Cuando consideramos que lo daimónico es algo maligno (es decir, demoníaco) tratamos de reprimirlo, negarlo, adormecerlo o excluirlo de nuestra conciencia. Pero, de ese modo, no hacemos más que contribuir al proceso del mal potenciando las violentas erupciones de cólera, rabia, destructividad social y todas las diversas psicopatologías que resultan de reafirmar los aspectos más negativos de lo daimónico. En lugar de ello, debemos tratar de integrar constructivamente lo daimónico en nuestra personalidad y participar así positivamente en el proceso de la creatividad.
James Hilman nos recuerda que el encuentro personal de Jung con lo daimónico le persuadió de nuestra «enorme responsabilidad» al respecto. May, al igual que Jung, considera que tenemos la obligación ética y moral de elegir cuidadosamente nuestra respuesta a los frecuentemente ciegos impulsos psicobiológicos de lo daimónico y a asumir con resolución nuestras decisiones más constructivas. Es bien conocido el hecho de que Jung no logró superar la emergencia abrumadora de material procedente del inconsciente mediante la represión o el acting out sino gracias a un compromiso casi religioso con la «imaginación activa», con la observación y con el escrupuloso registro de su experiencia subjetiva. Esta decisión consciente y deliberada
reiterada una y otra vez fue -como dice Hilman- la que terminó convirtiendo finalmente a Jung en un «hombre daimónico».

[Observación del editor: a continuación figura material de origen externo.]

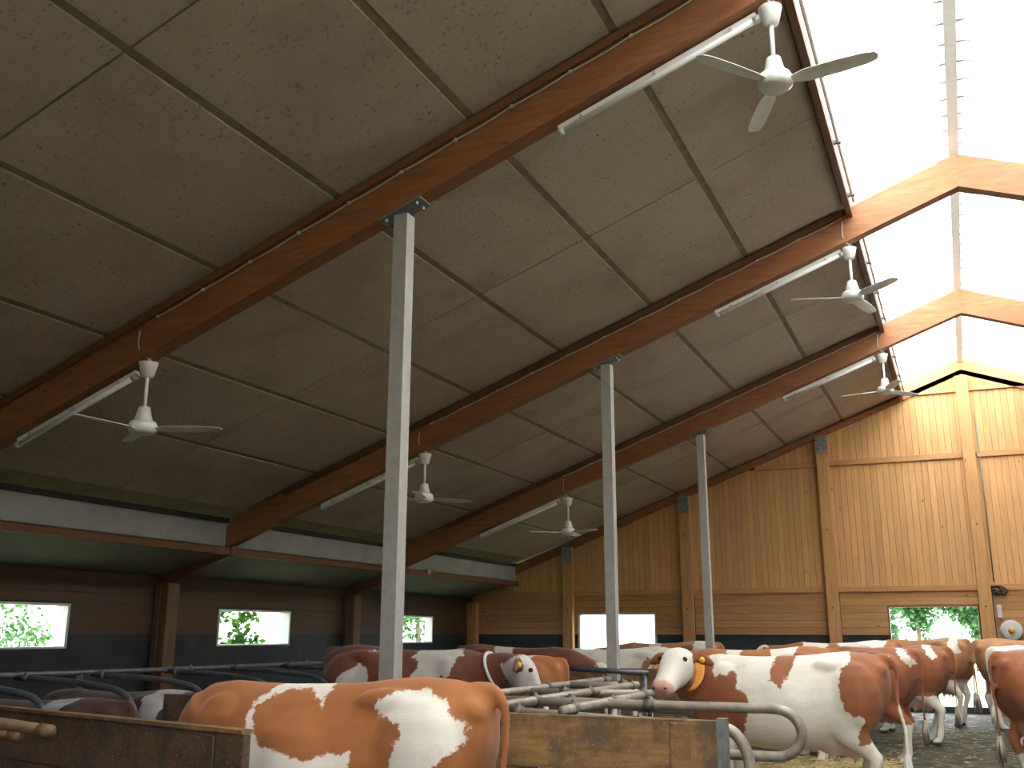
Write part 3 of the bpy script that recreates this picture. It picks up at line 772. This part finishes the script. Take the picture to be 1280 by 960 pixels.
def cow(label, loc, heading, scale=(1, 1, 1), coat=None, brown=(), white=None, poll=(1.25, 0, 1.42), muzzle=(1.62, 0, 1.12), neck=None, voxel=.02,
        face_white=True, hsz=1.0, ear_drop=.18, nb=(.80, 0, 1.13), legs=(0, 0, 0, 0), leg_white=.62, tail=(-.93, .0), horns=False, tags=(0, 1), collar=None, udder=True, head=True, lying=False, default='white', belly=None, name='cow', extra=None):
    """local frame: +x forward, origin on the floor. brown/white: polygons in side view"""
    global COWN
    root = empty(name, loc, heading); tag(root, label, 'cow')
    S = Vector(scale)
    bm = bmesh.new()
    rings(bm, [ring((x, 0, (zt+zb_)/2), (0, 1, 0), (0, 0, 1), hw, (zt-zb_)/2, 28, 2.35, .30) for x, zt, zb_, hw in TR])
    for s in (-1, 1):     # hook bones, pin bones, thigh and shoulder muscles, paunch
        ball(bm, (-.44, s*.160, 1.31), (.17, .07, .08)); ball(bm, (-.83, s*.10, 1.27), (.07, .06, .075))
        ball(bm, (-.60, s*.17, 1.02), (.24, .155, .34)); ball(bm, (.50, s*.140, 1.00), (.20, .115, .34)); ball(bm, (.02, s*.155, .93), (.40, .19, .34))
    ball(bm, (.74, 0, .80), (.13, .12, .17))
    L = legs
    for i, s in enumerate((-1, 1)):
        dx = L[i]
        limb(bm, [(.50, s*.16, 1.0, .14, .09), (.44, s*.17, .80, .115, .085), (.45+dx*.3, s*.165, .62, .075, .062), (.49+dx*.6, s*.155, .45, .060, .055), (.485+dx*.6, s*.155, .38, .056, .052), (.475+dx*.8, s*.15, .26, .040, .037), (.48+dx, s*.15, .14, .046, .043), (.50+dx, s*.15, .08, .044, .045), (.52+dx, s*.15, .045, .062, .056), (.535+dx, s*.15, .0, .075, .062)])
        dx = L[2+i]
        limb(bm, [(-.58, s*.16, 1.05, .24, .12), (-.52, s*.19, .85, .20, .11), (-.56+dx*.3, s*.19, .70, .135, .085), (-.68+dx*.5, s*.175, .57, .075, .055), (-.735+dx*.6, s*.17, .50, .066, .048), (-.72+dx*.7, s*.165, .42, .052, .044), (-.69+dx*.9, s*.16, .28, .042, .038), (-.67+dx, s*.16, .14, .048, .045), (-.65+dx, s*.16, .08, .046, .046), (-.62+dx, s*.16, .045, .062, .056), (-.60+dx, s*.16, .0, .075, .062)])
    ud = Vector((-.42, 0, .66))
    if udder:
        ball(bm, ud, (.22, .17, .17), 18); ball(bm, ud+Vector((-.12, 0, -.02)), (.15, .16, .16), 16)
        for a in (-.10, .07):
            for s in (-1, 1): tube(bm, [ud+Vector((a-.04, s*.075, -.10)), ud+Vector((a-.04, s*.08, -.19)), ud+Vector((a-.04, s*.08, -.225))], [.028, .02, .013], 8)
    tp = smoothpath([(-.80, 0, 1.385), (-.90, 0, 1.38), (-.955, 0, 1.26), (-.945, tail[1]*.3, 1.0), (tail[0], tail[1]*.7, .75), (tail[0], tail[1], .52)], 5)
    tube(bm, tp, [.045-.024*min(1, i/12) for i in range(len(tp))], 8)
    H = []
    if head:
        P0 = Vector(poll); P1 = Vector(muzzle); d = (P1-P0).normalized()
        sd_ = d.cross(Vector((0, 0, 1))).normalized(); uu = sd_.cross(d).normalized()      # uu: forehead side
        HL = .50; HP = P0-uu*.10
        nk = [Vector((.55, 0, 1.12)), Vector(nb)]+([Vector(p) for p in neck] if neck else [])+[HP+d*.06-uu*.03]
        nr = [(.20, .30), (.155, .25)]+[(.12, .185)]*(len(nk)-3)+[(.085, .125)]
        NP = smoothpath(nk, 4); rs = []
        for i, p in enumerate(NP):
            t = (NP[min(i+1, len(NP)-1)]-NP[max(i-1, 0)]).normalized(); s2 = t.cross(Vector((0, 0, 1))).normalized(); u3 = s2.cross(t)
            q = i/4; j = min(int(q), len(nr)-2); q -= j; q = min(q, 1)
            hw = nr[j][0]*(1-q)+nr[j+1][0]*q; hh = nr[j][1]*(1-q)+nr[j+1][1]*q
            rs.append(ring(p, s2, u3, hw, hh, 18, 2.1))
        rings(bm, rs)
        hs = [(-.03, .055, .06, 0), (.0, .095, .10, 0), (.07, .112, .128, -.005), (.15, .112, .135, -.012), (.22, .100, .128, -.02), (.30, .088, .102, -.018), (.38, .080, .084, -.018), (.44, .084, .074, -.018), (.48, .082, .066, -.018), (.515, .060, .046, -.018)]
        rings(bm, [ring(HP+d*t*(1+(hsz-1)*.5)+uu*o, sd_, uu, a*hsz, b*hsz, 20, 2.4, -.1) for t, a, b, o in hs])
        ears = []
        for s in (-1, 1):
            e0 = HP+d*.03+sd_*s*.08*hsz+uu*.03; ax = (sd_*s*1.0-d*.15-Vector((0, 0, ear_drop))).normalized(); wv = (Vector((0, 0, 1)).cross(ax)).cross(ax).normalized()*-1
            wv = (Vector((0, 0, 1))-ax*ax.z).normalized()
            th = ax.cross(wv)
            rs = []
            for t, a in ((0, .030), (.04, .050), (.10, .072), (.16, .062), (.21, .034), (.225, .012)):
                rs.append([e0+ax*t+wv*a*math.cos(2*PI*k/10)+th*.021*math.sin(2*PI*k/10)+Vector((0, 0, -t*t*1.5)) for k in range(10)])
            rings(bm, rs); ears.append((e0, ax, th))
        H = [HP, d, sd_, uu, ears]
    bmesh.ops.recalc_face_normals(bm, faces=bm.faces[:])
    for v_ in bm.verts: v_.co = Vector((v_.co.x*S.x, v_.co.y*S.y, v_.co.z*S.z))
    me0 = bpy.data.meshes.new('tmp'); bm.to_mesh(me0); bm.free()
    tmp = bpy.data.objects.new('tmp', me0); C.objects.link(tmp)
    rm = tmp.modifiers.new('r', 'REMESH'); rm.mode = 'VOXEL'; rm.voxel_size = voxel
    sm = tmp.modifiers.new('s', 'SMOOTH'); sm.factor = .6; sm.iterations = max(5, int(.0028/voxel**2))
    dg = bpy.context.evaluated_depsgraph_get(); dg.update()
    me = bpy.data.meshes.new_from_object(tmp.evaluated_get(dg)); me.name = 'body'
    bpy.data.objects.remove(tmp)
    n = len(me.vertices); co = np.empty(n*3, np.float32); me.vertices.foreach_get('co', co); co = co.reshape(-1, 3)/np.array(S)
    P2 = co[:, [0, 2]].astype(float)
    # mirrored side gets shifted pattern so both flanks differ a little
    far = co[:, 1] < 0
    P2[far, 0] += .06*np.sin(P2[far, 1]*9)
    if default == 'white':
        v = np.full(n, -1.)
        for p in brown: v = np.maximum(v, sdf(P2, p))
        for p in (white or ()): v = np.minimum(v, -sdf(P2, p))
    else:
        v = np.full(n, 1.)
        for p in (white or ()): v = np.minimum(v, -sdf(P2, p))
        for p in brown: v = np.maximum(v, sdf(P2, p))
    v = np.minimum(v, (co[:, 2]-leg_white) + .5*(np.abs(co[:, 1]) < .0))  # white stockings
    skin = np.zeros(n); hoof = np.clip((.055-co[:, 2])/.02, 0, 1)
    if udder:
        dd = np.sqrt((((co-np.array(ud+Vector((-.04, 0, -.03))))/np.array([.26, .19, .21]))**2).sum(1)); skin = np.clip((1.0-dd)/.15, 0, 1)*np.clip((.70-co[:, 2])/.05, 0, 1)*.55
    if head:
        HPn, dn, sn, un = (np.array(q) for q in (H[0], H[1], H[2], H[3]))
        r = co-HPn; t = r@dn; lat = r@sn; ht = r@un
        inh = (t > -.06) & (np.abs(lat) < .14*hsz) & (np.abs(ht) < .17*hsz) & (t < .60)
        if face_white: hv = np.clip(.02-t, -.3, .3)*1.0+np.clip(np.abs(lat)-.12*hsz, -.05, .05); v = np.where(inh, np.minimum(hv, .2), v)
        else: v = np.where(inh, .2, v)
        ear = np.zeros(n, bool)
        for e0, ax, th in H[4]:
            re = co-np.array(e0); te = re@np.array(ax); pe = np.sqrt(np.maximum(0, (re**2).sum(1)-te**2)); ear |= (te > .035) & (te < .26) & (pe < .11)
        v = np.where(ear, .2, v)
        skin = np.where(inh, np.clip((t-.43*(1+(hsz-1)*.5))/.03, 0, 1)*1.0, skin)
    for nm, arr in (('coat', v), ('skin', skin), ('hoof', hoof)):
        a = me.attributes.new(nm, 'FLOAT', 'POINT'); a.data.foreach_set('value', arr.astype(np.float32))
    for p in me.polygons: p.use_smooth = True
    link('body', me, coat or COAT_A, root)
    def SC(o): o.scale = S; return o
    if head:
        HP, d, sd_, uu, ears = H
        for s in (-1, 1):
            c = HP+d*.155*(1+(hsz-1)*.5)+(sd_*s*.094+uu*.078)*hsz
            bm = bmesh.new(); ball(bm, c, (.023, .023, .023), 12); SC(obj('eye', bm, M_EYE, root, True))
            c = HP+d*.495*(1+(hsz-1)*.5)+sd_*s*.042*hsz+uu*.022
            bm = bmesh.new(); ball(bm, c, (.019, .019, .013), 10); SC(obj('nostril', bm, M_NOSTRIL, root, True))
        mth = [HP+d*(.512-.012*abs(k)**1.5)*(1+(hsz-1)*.5)+sd_*k*.018*hsz-uu*(.042+.003*abs(k))*hsz for k in (-3, -2, -1, 0, 1, 2, 3)]
        bm = bmesh.new(); tube(bm, mth, .006, 6); SC(obj('mouth', bm, M_NOSTRIL, root, True))
        if tags:
            for e0, ax, th in [ears[i] for i in tags]:
                c = e0+ax*.115+Vector((0, 0, -.03)); bm = bmesh.new()
                f = uu+d*.6
                ball(bm, c+th*(.022 if th.dot(f) > 0 else -.022), (.026, .026, .030), 10); SC(obj('ear_tag', bm, M_YEL, root, True))
    # tail tuft
    bm = bmesh.new(); c = Vector((tail[0], tail[1], .52))
    for k in range(26):
        a = random.uniform(0, 2*PI); q = random.uniform(0, .03); e = c+Vector((q*1.6*math.cos(a), q*1.6*math.sin(a), -random.uniform(.2, .30)))
        tube(bm, [c+Vector((q*.5*math.cos(a), q*.5*math.sin(a), .03)), c.lerp(e, .5)+Vector((q*.6*math.cos(a), q*.6*math.sin(a), 0)), e], [.012, .012, .003], 5)
    SC(obj('tail_tuft', bm, M_STRAP if default == 'white' else M_PIPE, root, True))
    if collar:
        m_, t0, wdt = collar; a = Vector(neck[0]) if neck else Vector((1.0, 0, 1.2)); 
        b0 = Vector(nb); dirn = ((H[0])-b0).normalized(); cc = b0.lerp(H[0], t0); s2 = dirn.cross(Vector((0, 0, 1))).normalized(); u3 = s2.cross(dirn)
        bm = bmesh.new(); a_, b_ = .145*(1-t0)+.085*t0, .235*(1-t0)+.13*t0
        rings(bm, [ring(cc+dirn*q, s2, u3, a_*w_, b_*w_, 24, 2.1) for q, w_ in ((-wdt, .9), (-wdt, 1.06), (wdt, 1.06), (wdt, .9))]); SC(obj('collar', bm, m_, root, True))
    COWN += 1
    return root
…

Según May, la noción de daimon abarca e integra los conceptos junguianos de sombra y de Yo y los arquetipos de anima y animus. Pero, mientras que Jung distingue entre la sombra y el Yo y también establece diferencias entre la sombra personal y la sombra y los arquetipos colectivos, May, por su parte, no lleva a cabo tales distingos. Recordemos la cautela de Marie-Louise von Franz a este respecto: Debemos permanecer escépticos ante cualquier intento de relacionar estas «almas», o «daimones», con los conceptos junguianos de sombra, anima, animus y Yo. Jung solía afirmar que cometeríamos un grave error si supusiéramos que la sombra, el anima (o el animus) y el Yo se encuentran separados en el inconsciente de una persona y se manifiestan en un orden concreto y definido... Si analizamos las distintas personificaciones del Yo entre los daimones de la antigüedad advertiremos que algunos de ellos son una mezcla entre la sombra y el Yo, o entre el animus-anima y el Yo. En otros términos, podríamos decir que representan la «otra» personalidad inconsciente del individuo todavía indiferenciada.

Sin embargo, a pesar de todas estas diferencias la unificadora noción junguiana de sombra nos ayuda a reconciliar la fragmentación impuesta por el conflicto entre opuestos. El hecho de afrontar y asimilar nuestra sombra nos obliga a reconocer la totalidad de nuestro ser, una totalidad que engloba el bien y el mal, lo racional y lo irracional, lo masculino y lo femenino, lo consciente y lo inconsciente. Si comparamos los conceptos psicológicos de sombra y de daimon tenemos la fuerte impresión de que tanto Jung como May están intentando señalar la misma verdad fundamental de la existencia humana. A diferencia de lo que ocurre con el concepto de May de lo daimónico o con la noción junguiana de sombra, sin embargo, el concepto de
Peck de lo «demoníaco» constituye algo exclusivamente negativo, un poder tan vil que en modo alguno puede ser redimido y sólo puede ser exorcisado, expulsado o excluido de la conciencia.

La psicoterapia constituye uno de los posibles caminos que nos conducen a llegar a ponernos de acuerdo con lo daimónico. Cuando asumimos nuestros «demonios» internos -simbolizados por aquellas tendencias que más tememos y rechazamos- los transmutamos en útiles aliados, en energía psíquica renovada y apta para propósitos más constructivos. Este proceso de descubrimiento puede conducirnos a la paradoja con la que tropiezan muchos artistas: Lo que antes habíamos negado y rechazado se convierte en la verdadera fuente redentora de nuestra vitalidad, creatividad y espiritualidad.